Desde que descobri o seu blog, tenho acompanhado você e seus escritos maravilhosos.
Sou um fã, quero, antes de qualquer coisa, que saiba disso.
Nas linhas que traço e crio uma ou muitas mentiras, jamais pensei por esse ângulo. Talvez faltou me sensibilidade, ou consciência da mentira que me acompanha quando escrevo.
Mas, agora que sei desse ato, me permito ir mais a frente.
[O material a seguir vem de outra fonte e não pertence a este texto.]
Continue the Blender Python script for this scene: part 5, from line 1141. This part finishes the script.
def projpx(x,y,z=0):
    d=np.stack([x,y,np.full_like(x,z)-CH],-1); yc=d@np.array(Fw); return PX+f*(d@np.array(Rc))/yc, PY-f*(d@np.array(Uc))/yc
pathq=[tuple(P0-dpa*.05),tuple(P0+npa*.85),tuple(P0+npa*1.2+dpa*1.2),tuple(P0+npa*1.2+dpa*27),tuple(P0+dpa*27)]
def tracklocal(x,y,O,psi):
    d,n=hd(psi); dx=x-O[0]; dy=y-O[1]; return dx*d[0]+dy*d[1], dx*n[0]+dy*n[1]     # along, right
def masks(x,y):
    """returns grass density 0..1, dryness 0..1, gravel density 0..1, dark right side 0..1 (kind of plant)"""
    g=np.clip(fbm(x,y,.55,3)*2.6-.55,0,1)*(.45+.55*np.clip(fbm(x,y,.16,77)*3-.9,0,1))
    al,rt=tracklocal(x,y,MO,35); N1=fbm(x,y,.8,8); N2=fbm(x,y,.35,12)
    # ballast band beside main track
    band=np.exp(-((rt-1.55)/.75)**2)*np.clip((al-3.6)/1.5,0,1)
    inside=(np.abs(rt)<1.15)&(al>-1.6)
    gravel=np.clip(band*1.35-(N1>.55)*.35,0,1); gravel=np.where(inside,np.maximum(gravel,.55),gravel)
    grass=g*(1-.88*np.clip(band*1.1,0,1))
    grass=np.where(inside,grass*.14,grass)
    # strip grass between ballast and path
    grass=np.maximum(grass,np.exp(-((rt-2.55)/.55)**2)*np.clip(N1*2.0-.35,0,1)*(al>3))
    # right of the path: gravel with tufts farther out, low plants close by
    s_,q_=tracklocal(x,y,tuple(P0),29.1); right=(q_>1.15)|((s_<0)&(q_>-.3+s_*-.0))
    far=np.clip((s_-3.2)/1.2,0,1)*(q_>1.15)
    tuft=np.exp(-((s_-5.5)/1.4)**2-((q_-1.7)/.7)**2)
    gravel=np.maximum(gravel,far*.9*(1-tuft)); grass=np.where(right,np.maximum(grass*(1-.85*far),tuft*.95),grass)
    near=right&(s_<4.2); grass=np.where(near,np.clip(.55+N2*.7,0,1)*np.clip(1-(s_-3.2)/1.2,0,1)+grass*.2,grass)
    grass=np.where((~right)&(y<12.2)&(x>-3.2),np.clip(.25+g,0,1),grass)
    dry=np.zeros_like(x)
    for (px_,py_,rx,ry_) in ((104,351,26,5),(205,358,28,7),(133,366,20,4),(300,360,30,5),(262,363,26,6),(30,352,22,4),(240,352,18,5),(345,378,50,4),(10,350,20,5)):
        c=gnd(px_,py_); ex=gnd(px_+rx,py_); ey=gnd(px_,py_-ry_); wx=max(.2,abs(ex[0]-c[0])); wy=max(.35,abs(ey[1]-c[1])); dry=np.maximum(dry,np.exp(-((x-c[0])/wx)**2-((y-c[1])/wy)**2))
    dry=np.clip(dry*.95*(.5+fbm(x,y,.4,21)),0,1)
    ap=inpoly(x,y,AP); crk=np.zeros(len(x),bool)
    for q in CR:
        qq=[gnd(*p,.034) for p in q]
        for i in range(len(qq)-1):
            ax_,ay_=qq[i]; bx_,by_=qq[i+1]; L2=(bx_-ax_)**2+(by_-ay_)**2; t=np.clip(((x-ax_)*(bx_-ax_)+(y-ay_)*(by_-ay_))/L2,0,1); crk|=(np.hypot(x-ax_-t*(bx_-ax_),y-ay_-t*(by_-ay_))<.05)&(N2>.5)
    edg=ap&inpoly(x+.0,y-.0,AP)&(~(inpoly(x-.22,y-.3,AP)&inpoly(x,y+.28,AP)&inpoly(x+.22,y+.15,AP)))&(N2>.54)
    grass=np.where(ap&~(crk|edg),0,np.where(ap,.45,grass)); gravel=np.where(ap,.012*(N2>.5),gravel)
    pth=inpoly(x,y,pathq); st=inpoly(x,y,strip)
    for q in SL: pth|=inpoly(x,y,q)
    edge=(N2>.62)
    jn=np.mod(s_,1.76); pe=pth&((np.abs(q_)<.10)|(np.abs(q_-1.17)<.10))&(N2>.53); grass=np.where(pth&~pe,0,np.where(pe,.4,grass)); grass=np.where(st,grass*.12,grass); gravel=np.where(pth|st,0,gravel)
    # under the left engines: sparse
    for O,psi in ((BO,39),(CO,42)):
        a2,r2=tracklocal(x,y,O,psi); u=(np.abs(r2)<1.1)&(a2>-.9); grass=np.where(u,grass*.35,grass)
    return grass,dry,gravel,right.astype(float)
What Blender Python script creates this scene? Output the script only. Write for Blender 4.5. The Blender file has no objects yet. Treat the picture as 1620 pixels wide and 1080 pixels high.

Quero também aprender com você, tenho tentado colocar em prática, alguns dos seus ensinamentos.
Muito obrigado.
Abraços fraternos.
Mario Deggas.
Olá Mário, obrigada pelas suas palavras. Não imagina como é bom saber que do outro lado do ecrã existem pessoas que se identificam com o que escrevo e que usam o seu tempo para me deixar comentários como o seu. Muito obrigada e espero que continue a encontrar valor nas palavras que escrevo e a deixar comentários.
Obrigada.
Nao. Nao penso que o escritor é um mentiroso. Ele é um criador, mesmo que conte alguma verdade, nao passará de uma ficção. Verdade ou invençao trata-se de pura ficção.
Olá Conceição,
Há tantos aspectos deste argumento. Acho que o artigo é bastante explanatório 🙂 Escrevemos Ficção sempre.